# [WHAT TO WORK ON]
Extract every line of the material below and reproduce it faithfully.

..........

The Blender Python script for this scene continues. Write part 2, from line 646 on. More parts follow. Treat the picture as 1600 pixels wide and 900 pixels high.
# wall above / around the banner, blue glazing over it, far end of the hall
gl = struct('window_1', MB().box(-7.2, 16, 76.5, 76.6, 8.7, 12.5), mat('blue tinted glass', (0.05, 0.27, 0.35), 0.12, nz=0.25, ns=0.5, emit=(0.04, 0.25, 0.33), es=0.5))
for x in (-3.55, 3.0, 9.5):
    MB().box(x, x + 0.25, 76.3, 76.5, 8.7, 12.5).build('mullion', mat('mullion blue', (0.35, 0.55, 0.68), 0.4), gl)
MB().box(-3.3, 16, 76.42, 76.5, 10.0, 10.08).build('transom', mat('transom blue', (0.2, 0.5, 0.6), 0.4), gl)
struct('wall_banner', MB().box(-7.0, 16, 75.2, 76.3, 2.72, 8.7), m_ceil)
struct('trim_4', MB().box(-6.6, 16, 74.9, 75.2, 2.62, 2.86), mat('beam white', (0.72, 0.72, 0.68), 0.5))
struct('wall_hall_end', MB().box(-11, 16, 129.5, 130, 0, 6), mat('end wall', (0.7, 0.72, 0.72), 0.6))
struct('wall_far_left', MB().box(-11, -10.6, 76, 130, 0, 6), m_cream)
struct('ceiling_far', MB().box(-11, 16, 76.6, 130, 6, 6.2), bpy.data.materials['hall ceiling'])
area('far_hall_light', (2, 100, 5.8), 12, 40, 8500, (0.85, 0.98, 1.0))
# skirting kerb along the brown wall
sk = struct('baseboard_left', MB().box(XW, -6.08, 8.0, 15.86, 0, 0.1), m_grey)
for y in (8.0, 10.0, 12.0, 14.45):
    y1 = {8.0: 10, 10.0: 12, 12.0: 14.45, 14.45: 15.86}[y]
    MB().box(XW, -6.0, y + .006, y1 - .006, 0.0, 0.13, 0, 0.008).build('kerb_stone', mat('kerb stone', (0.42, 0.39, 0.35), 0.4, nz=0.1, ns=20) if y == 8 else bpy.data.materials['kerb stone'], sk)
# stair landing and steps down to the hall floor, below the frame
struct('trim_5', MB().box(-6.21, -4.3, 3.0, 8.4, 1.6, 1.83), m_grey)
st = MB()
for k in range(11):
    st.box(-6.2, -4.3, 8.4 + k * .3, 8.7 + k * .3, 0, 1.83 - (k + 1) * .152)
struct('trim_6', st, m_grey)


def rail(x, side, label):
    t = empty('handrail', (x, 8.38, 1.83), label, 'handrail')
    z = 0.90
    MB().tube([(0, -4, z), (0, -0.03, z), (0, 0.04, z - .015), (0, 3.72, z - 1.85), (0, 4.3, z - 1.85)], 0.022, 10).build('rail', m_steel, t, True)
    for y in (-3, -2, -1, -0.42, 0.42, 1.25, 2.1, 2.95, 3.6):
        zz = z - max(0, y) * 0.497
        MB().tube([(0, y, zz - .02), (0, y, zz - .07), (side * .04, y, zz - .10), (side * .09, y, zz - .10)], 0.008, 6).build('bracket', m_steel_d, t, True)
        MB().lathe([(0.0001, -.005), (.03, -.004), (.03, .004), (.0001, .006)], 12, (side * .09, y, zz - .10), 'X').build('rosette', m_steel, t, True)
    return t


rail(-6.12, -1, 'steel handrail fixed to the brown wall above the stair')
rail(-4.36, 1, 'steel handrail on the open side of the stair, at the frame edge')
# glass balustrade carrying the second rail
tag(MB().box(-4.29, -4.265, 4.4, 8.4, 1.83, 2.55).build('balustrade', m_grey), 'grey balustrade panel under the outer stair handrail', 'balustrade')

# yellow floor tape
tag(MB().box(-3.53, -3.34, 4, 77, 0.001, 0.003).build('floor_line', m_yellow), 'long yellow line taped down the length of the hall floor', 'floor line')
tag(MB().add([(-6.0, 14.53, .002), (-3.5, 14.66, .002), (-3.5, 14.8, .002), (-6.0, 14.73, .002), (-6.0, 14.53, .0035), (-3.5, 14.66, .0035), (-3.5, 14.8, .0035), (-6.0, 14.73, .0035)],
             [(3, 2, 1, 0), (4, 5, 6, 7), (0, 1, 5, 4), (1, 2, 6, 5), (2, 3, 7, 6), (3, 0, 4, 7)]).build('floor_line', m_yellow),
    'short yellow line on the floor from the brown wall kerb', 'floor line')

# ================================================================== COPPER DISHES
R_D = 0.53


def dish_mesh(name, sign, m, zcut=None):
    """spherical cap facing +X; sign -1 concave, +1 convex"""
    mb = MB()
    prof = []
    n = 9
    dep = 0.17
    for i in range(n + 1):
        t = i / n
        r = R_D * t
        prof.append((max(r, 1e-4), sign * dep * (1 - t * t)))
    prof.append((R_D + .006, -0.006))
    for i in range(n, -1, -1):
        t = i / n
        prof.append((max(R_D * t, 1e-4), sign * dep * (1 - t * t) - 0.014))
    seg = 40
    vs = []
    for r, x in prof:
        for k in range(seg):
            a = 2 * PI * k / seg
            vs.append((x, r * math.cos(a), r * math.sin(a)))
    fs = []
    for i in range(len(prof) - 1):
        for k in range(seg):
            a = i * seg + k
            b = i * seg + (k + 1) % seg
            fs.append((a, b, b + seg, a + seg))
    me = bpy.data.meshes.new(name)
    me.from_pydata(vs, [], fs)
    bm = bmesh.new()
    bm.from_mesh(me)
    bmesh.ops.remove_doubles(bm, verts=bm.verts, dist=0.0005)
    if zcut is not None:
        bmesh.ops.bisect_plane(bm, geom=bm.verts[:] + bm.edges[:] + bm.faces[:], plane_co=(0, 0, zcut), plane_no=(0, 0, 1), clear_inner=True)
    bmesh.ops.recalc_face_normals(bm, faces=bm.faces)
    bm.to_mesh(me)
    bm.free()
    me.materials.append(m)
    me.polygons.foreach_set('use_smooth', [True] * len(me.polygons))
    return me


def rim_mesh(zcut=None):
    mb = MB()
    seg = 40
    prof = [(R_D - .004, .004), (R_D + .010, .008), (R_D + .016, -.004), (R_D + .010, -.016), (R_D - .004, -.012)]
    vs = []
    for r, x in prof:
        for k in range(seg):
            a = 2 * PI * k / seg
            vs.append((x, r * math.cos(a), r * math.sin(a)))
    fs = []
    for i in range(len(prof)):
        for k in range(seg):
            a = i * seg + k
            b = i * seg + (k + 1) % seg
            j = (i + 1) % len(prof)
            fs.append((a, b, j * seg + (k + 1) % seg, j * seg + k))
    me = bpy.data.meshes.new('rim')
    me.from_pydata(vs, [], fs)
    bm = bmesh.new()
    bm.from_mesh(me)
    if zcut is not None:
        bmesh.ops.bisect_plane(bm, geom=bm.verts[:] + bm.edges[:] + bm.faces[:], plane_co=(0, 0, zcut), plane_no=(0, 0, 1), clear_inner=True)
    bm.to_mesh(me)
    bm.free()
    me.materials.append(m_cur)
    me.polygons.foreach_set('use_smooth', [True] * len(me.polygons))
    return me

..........

# [SOLUTION FOR THIS PROBLEM]
The Blender Python script for this scene continues. Write part 2, from line 646 on. More parts follow. Treat the picture as 1600 pixels wide and 900 pixels high.
# wall above / around the banner, blue glazing over it, far end of the hall
gl = struct('window_1', MB().box(-7.2, 16, 76.5, 76.6, 8.7, 12.5), mat('blue tinted glass', (0.05, 0.27, 0.35), 0.12, nz=0.25, ns=0.5, emit=(0.04, 0.25, 0.33), es=0.5))
for x in (-3.55, 3.0, 9.5):
    MB().box(x, x + 0.25, 76.3, 76.5, 8.7, 12.5).build('mullion', mat('mullion blue', (0.35, 0.55, 0.68), 0.4), gl)
MB().box(-3.3, 16, 76.42, 76.5, 10.0, 10.08).build('transom', mat('transom blue', (0.2, 0.5, 0.6), 0.4), gl)
struct('wall_banner', MB().box(-7.0, 16, 75.2, 76.3, 2.72, 8.7), m_ceil)
struct('trim_4', MB().box(-6.6, 16, 74.9, 75.2, 2.62, 2.86), mat('beam white', (0.72, 0.72, 0.68), 0.5))
struct('wall_hall_end', MB().box(-11, 16, 129.5, 130, 0, 6), mat('end wall', (0.7, 0.72, 0.72), 0.6))
struct('wall_far_left', MB().box(-11, -10.6, 76, 130, 0, 6), m_cream)
struct('ceiling_far', MB().box(-11, 16, 76.6, 130, 6, 6.2), bpy.data.materials['hall ceiling'])
area('far_hall_light', (2, 100, 5.8), 12, 40, 8500, (0.85, 0.98, 1.0))
# skirting kerb along the brown wall
sk = struct('baseboard_left', MB().box(XW, -6.08, 8.0, 15.86, 0, 0.1), m_grey)
for y in (8.0, 10.0, 12.0, 14.45):
    y1 = {8.0: 10, 10.0: 12, 12.0: 14.45, 14.45: 15.86}[y]
    MB().box(XW, -6.0, y + .006, y1 - .006, 0.0, 0.13, 0, 0.008).build('kerb_stone', mat('kerb stone', (0.42, 0.39, 0.35), 0.4, nz=0.1, ns=20) if y == 8 else bpy.data.materials['kerb stone'], sk)
# stair landing and steps down to the hall floor, below the frame
struct('trim_5', MB().box(-6.21, -4.3, 3.0, 8.4, 1.6, 1.83), m_grey)
st = MB()
for k in range(11):
    st.box(-6.2, -4.3, 8.4 + k * .3, 8.7 + k * .3, 0, 1.83 - (k + 1) * .152)
struct('trim_6', st, m_grey)


def rail(x, side, label):
    t = empty('handrail', (x, 8.38, 1.83), label, 'handrail')
    z = 0.90
    MB().tube([(0, -4, z), (0, -0.03, z), (0, 0.04, z - .015), (0, 3.72, z - 1.85), (0, 4.3, z - 1.85)], 0.022, 10).build('rail', m_steel, t, True)
    for y in (-3, -2, -1, -0.42, 0.42, 1.25, 2.1, 2.95, 3.6):
        zz = z - max(0, y) * 0.497
        MB().tube([(0, y, zz - .02), (0, y, zz - .07), (side * .04, y, zz - .10), (side * .09, y, zz - .10)], 0.008, 6).build('bracket', m_steel_d, t, True)
        MB().lathe([(0.0001, -.005), (.03, -.004), (.03, .004), (.0001, .006)], 12, (side * .09, y, zz - .10), 'X').build('rosette', m_steel, t, True)
    return t


rail(-6.12, -1, 'steel handrail fixed to the brown wall above the stair')
rail(-4.36, 1, 'steel handrail on the open side of the stair, at the frame edge')
# glass balustrade carrying the second rail
tag(MB().box(-4.29, -4.265, 4.4, 8.4, 1.83, 2.55).build('balustrade', m_grey), 'grey balustrade panel under the outer stair handrail', 'balustrade')

# yellow floor tape
tag(MB().box(-3.53, -3.34, 4, 77, 0.001, 0.003).build('floor_line', m_yellow), 'long yellow line taped down the length of the hall floor', 'floor line')
tag(MB().add([(-6.0, 14.53, .002), (-3.5, 14.66, .002), (-3.5, 14.8, .002), (-6.0, 14.73, .002), (-6.0, 14.53, .0035), (-3.5, 14.66, .0035), (-3.5, 14.8, .0035), (-6.0, 14.73, .0035)],
             [(3, 2, 1, 0), (4, 5, 6, 7), (0, 1, 5, 4), (1, 2, 6, 5), (2, 3, 7, 6), (3, 0, 4, 7)]).build('floor_line', m_yellow),
    'short yellow line on the floor from the brown wall kerb', 'floor line')

# ================================================================== COPPER DISHES
R_D = 0.53


def dish_mesh(name, sign, m, zcut=None):
    """spherical cap facing +X; sign -1 concave, +1 convex"""
    mb = MB()
    prof = []
    n = 9
    dep = 0.17
    for i in range(n + 1):
        t = i / n
        r = R_D * t
        prof.append((max(r, 1e-4), sign * dep * (1 - t * t)))
    prof.append((R_D + .006, -0.006))
    for i in range(n, -1, -1):
        t = i / n
        prof.append((max(R_D * t, 1e-4), sign * dep * (1 - t * t) - 0.014))
    seg = 40
    vs = []
    for r, x in prof:
        for k in range(seg):
            a = 2 * PI * k / seg
            vs.append((x, r * math.cos(a), r * math.sin(a)))
    fs = []
    for i in range(len(prof) - 1):
        for k in range(seg):
            a = i * seg + k
            b = i * seg + (k + 1) % seg
            fs.append((a, b, b + seg, a + seg))
    me = bpy.data.meshes.new(name)
    me.from_pydata(vs, [], fs)
    bm = bmesh.new()
    bm.from_mesh(me)
    bmesh.ops.remove_doubles(bm, verts=bm.verts, dist=0.0005)
    if zcut is not None:
        bmesh.ops.bisect_plane(bm, geom=bm.verts[:] + bm.edges[:] + bm.faces[:], plane_co=(0, 0, zcut), plane_no=(0, 0, 1), clear_inner=True)
    bmesh.ops.recalc_face_normals(bm, faces=bm.faces)
    bm.to_mesh(me)
    bm.free()
    me.materials.append(m)
    me.polygons.foreach_set('use_smooth', [True] * len(me.polygons))
    return me


def rim_mesh(zcut=None):
    mb = MB()
    seg = 40
    prof = [(R_D - .004, .004), (R_D + .010, .008), (R_D + .016, -.004), (R_D + .010, -.016), (R_D - .004, -.012)]
    vs = []
    for r, x in prof:
        for k in range(seg):
            a = 2 * PI * k / seg
            vs.append((x, r * math.cos(a), r * math.sin(a)))
    fs = []
    for i in range(len(prof)):
        for k in range(seg):
            a = i * seg + k
            b = i * seg + (k + 1) % seg
            j = (i + 1) % len(prof)
            fs.append((a, b, j * seg + (k + 1) % seg, j * seg + k))
    me = bpy.data.meshes.new('rim')
    me.from_pydata(vs, [], fs)
    bm = bmesh.new()
    bm.from_mesh(me)
    if zcut is not None:
        bmesh.ops.bisect_plane(bm, geom=bm.verts[:] + bm.edges[:] + bm.faces[:], plane_co=(0, 0, zcut), plane_no=(0, 0, 1), clear_inner=True)
    bm.to_mesh(me)
    bm.free()
    me.materials.append(m_cur)
    me.polygons.foreach_set('use_smooth', [True] * len(me.polygons))
    return me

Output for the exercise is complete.